4. BUGIS VILLAGE ISN’T THE REAL BUGIS VILLAGE
It’s actually a bit further up the road and nearer Lavender MRT – an area that Raffles had allotted for the Bugis settlement beside the Rochor Kallang River. It’s been slated for development but there’s still a street called Kampong Bugis there.

The old Kampong Bugis located along the Rochor-Kallang River. (Photo: National Museum of Singapore, National Heritage Board)

As for Bugis Village of today, story goes that there used to be a canal running through the area where the Bugis would park their boats to trade. They established a settlement in the area from Kampong Glam all the way to Rochor River, before they were asked to make way for an Arab kampong in the early 1820s.
Interestingly, the area – especially Bugis Street – would gain a reputation for both gender-bending folk and sailors on R&R, two things that are closely linked to the Bugis identity.
5. YOUR SINGAPORE IDOLS ARE (PARTLY) BUGIS
It would seem they’ve got a penchant for singing as well. Two of the three Singapore Idol winners have Bugis blood in them. Taufik Batisah’s family is apparently of Indian and Buginese descent, while Hady Mirza’s family has roots in Sulawesi.

Other famous folk in Singapore with Bugis links? Well, there’s Suria celebrity BJ Kadir and contemporary artist Zai Kuning, for starters. Across the Causeway, there are plenty more, such as pop singer Ziana Zain and actress Lisa Surihani. And don’t forget Malaysian Prime Minister Najib Razak. Most notable are the Johor and Selangor Royal families!

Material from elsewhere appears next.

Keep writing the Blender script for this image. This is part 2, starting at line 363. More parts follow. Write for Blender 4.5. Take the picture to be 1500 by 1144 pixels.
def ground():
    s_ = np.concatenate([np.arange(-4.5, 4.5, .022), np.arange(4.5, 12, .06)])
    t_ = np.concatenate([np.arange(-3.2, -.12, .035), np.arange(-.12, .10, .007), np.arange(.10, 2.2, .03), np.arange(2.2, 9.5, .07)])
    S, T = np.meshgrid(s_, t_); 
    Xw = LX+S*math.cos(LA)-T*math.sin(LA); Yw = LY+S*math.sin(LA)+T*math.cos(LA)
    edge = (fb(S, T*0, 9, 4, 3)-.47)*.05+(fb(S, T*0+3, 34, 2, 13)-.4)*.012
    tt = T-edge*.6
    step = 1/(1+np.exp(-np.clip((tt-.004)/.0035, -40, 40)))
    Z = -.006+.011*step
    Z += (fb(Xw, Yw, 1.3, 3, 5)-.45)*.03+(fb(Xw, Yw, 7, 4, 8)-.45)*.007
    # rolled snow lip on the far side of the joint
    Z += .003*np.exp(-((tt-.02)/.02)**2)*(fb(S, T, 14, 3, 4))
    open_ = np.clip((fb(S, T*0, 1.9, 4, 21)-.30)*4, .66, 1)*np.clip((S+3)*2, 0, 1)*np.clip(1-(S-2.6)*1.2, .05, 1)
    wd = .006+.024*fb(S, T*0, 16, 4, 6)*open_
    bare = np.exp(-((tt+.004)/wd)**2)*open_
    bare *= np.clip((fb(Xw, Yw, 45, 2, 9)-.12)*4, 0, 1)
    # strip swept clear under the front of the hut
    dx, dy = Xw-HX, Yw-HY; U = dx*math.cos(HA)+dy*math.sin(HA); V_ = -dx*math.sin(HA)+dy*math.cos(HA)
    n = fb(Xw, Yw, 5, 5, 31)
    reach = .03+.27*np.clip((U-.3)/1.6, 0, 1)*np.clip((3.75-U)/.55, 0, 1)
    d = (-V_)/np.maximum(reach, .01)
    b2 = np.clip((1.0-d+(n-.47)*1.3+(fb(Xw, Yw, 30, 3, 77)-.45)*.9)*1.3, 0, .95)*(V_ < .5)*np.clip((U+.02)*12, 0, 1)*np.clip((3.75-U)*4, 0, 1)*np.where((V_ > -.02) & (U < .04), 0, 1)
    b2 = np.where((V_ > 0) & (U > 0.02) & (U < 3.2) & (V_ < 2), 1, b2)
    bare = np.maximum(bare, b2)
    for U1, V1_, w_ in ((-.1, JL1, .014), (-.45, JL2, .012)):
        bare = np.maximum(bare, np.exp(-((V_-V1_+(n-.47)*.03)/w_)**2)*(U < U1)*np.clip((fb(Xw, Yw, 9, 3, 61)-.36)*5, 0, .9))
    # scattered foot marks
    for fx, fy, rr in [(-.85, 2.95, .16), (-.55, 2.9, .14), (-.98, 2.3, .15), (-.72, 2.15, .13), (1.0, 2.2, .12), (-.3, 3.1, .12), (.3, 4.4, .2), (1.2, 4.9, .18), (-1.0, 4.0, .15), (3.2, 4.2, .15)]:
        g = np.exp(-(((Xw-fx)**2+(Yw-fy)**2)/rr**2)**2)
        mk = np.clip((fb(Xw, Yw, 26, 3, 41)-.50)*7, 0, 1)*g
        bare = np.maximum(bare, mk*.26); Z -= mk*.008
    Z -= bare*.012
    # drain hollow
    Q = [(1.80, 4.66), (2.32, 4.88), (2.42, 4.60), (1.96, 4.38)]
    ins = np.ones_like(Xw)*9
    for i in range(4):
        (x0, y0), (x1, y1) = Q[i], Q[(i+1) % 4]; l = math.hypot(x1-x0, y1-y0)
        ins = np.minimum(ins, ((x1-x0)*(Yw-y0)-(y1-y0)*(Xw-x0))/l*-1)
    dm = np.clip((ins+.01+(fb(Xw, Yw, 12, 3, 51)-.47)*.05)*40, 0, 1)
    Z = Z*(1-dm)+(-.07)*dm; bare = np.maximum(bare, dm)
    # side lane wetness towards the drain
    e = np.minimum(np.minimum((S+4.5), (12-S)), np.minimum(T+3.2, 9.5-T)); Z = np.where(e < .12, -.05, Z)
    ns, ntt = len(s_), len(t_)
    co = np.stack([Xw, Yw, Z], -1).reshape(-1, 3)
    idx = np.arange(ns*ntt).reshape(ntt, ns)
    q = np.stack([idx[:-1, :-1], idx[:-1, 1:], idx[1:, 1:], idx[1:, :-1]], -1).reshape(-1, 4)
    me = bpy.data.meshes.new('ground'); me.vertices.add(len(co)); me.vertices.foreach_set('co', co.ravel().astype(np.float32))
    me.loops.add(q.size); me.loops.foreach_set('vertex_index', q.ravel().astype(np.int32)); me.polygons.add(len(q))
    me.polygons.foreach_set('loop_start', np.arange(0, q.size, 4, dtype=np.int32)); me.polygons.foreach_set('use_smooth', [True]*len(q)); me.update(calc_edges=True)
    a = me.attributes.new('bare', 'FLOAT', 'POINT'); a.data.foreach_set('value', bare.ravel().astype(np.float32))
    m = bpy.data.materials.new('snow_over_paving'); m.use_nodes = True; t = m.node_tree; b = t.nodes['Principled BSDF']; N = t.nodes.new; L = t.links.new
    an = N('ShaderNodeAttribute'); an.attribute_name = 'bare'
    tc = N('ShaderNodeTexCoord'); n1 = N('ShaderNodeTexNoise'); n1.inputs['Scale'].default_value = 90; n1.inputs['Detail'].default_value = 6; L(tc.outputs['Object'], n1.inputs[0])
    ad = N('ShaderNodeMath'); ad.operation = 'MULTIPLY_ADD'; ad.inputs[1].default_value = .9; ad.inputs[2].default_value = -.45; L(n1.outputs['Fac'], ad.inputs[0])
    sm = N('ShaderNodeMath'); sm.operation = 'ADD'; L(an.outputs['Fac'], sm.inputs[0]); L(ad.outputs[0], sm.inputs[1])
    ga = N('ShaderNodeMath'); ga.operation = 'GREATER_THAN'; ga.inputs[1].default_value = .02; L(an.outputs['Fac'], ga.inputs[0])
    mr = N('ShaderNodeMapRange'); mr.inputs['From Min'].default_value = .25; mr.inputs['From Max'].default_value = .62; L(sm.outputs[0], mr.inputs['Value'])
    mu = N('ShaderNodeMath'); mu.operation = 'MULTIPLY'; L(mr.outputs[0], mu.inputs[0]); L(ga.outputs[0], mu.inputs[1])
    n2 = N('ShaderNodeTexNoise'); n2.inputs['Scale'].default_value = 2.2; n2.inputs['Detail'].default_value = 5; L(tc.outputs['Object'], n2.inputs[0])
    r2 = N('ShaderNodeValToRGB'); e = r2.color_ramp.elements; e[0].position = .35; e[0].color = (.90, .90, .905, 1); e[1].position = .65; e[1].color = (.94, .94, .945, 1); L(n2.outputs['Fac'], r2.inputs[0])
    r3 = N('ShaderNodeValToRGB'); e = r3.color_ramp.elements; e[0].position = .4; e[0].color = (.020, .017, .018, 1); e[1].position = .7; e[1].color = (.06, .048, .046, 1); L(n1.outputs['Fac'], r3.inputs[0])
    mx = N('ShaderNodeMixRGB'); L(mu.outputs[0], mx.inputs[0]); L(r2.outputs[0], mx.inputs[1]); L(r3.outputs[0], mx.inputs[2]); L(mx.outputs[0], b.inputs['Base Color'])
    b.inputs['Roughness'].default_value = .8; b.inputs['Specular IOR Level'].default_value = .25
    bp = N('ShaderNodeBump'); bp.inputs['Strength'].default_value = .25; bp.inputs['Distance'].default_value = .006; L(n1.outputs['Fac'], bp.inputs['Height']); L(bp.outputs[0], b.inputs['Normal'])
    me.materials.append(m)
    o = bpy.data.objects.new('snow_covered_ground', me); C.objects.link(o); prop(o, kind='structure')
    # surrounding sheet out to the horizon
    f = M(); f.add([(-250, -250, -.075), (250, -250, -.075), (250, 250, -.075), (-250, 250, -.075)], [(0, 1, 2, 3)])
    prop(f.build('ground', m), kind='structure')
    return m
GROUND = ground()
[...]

For the most part, though, identifying a strictly Bugis identity is pretty hard today, simply because they swiftly integrated into the Malay community. “When the Bugis came to this part of the world and immediately participated in the politics, they needed to speak the language to gain any sort of influence,” said Jamal. “They needed to pretend to be Malay so they adopted Malay culture.”